Time

‘I love daddy’, – says my daughter.

‘I love daddy, too’, – I feel my eyes swelling up.

‘I love Spiderman, too’, – she adds.

My face instantly breaks into a smile. The ways of my daughter never seem to amaze me. Our time together is precious.

Call me a hypocrite.

For someone who has zero patience and can’t stand to wait, for anything, I sure am happy that time exists. Time heals. Time softens the sharp edges and helps us forget.

What happened in London four years ago does not seem as dramatic to me today as it did back then. Maybe because I had been through worse, and still, today, I am ok. Time does heal.

I had not been in a detention center before. I do not see myself having the need to be in one for anyone else but Beno. He was that kind of person – he’d find himself in the worst and the best situations, and he’d always manage to take it easy and smile.

I had gone to see him the next day. I was allowed to swap the heavy backpack with the rolling suitcase, which was much easier for me to handle. I had to go through so many security checks I stopped counting them. Beno was on his way to visit my family, yet he ended up in the stone cold building surrounded by barbed wire.

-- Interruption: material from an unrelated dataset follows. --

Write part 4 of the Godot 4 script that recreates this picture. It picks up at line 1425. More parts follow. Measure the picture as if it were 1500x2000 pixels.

It felt like a movie. Never ever had I thought I’d be in a place like that. But there I was, amongst the other women, having come to see their men.

I broke down when Beno finally came in. I expected him to be equally crushed. Instead, he was close to smiling. How was that possible?

‘Baby, I just finished the game with the boys’, – he told me. I had seen him down, but this was not the occasion. It really annoyed me that he seemed to be ok.

He had a roof above his head, he had a bed and he had food, and he had plenty of time to work out. He told me that many men staying at the detention center had nowhere better to go, so they kept coming back there and play basketball all day long.

Seeing Beno did not cheer me up. I wanted to be as close to him as it was humanly possible, as I felt that ever since we were ripped apart, I could not manage to feel whole without him. Unfortunately, we had to sit on the opposite sides of a plastic table and we were not allowed to touch each other. Life during that hour did seem cruel.

I left in a worse mood then when I had got in.

In a couple of days they were sending Beno back to Mexico. What was I supposed to do?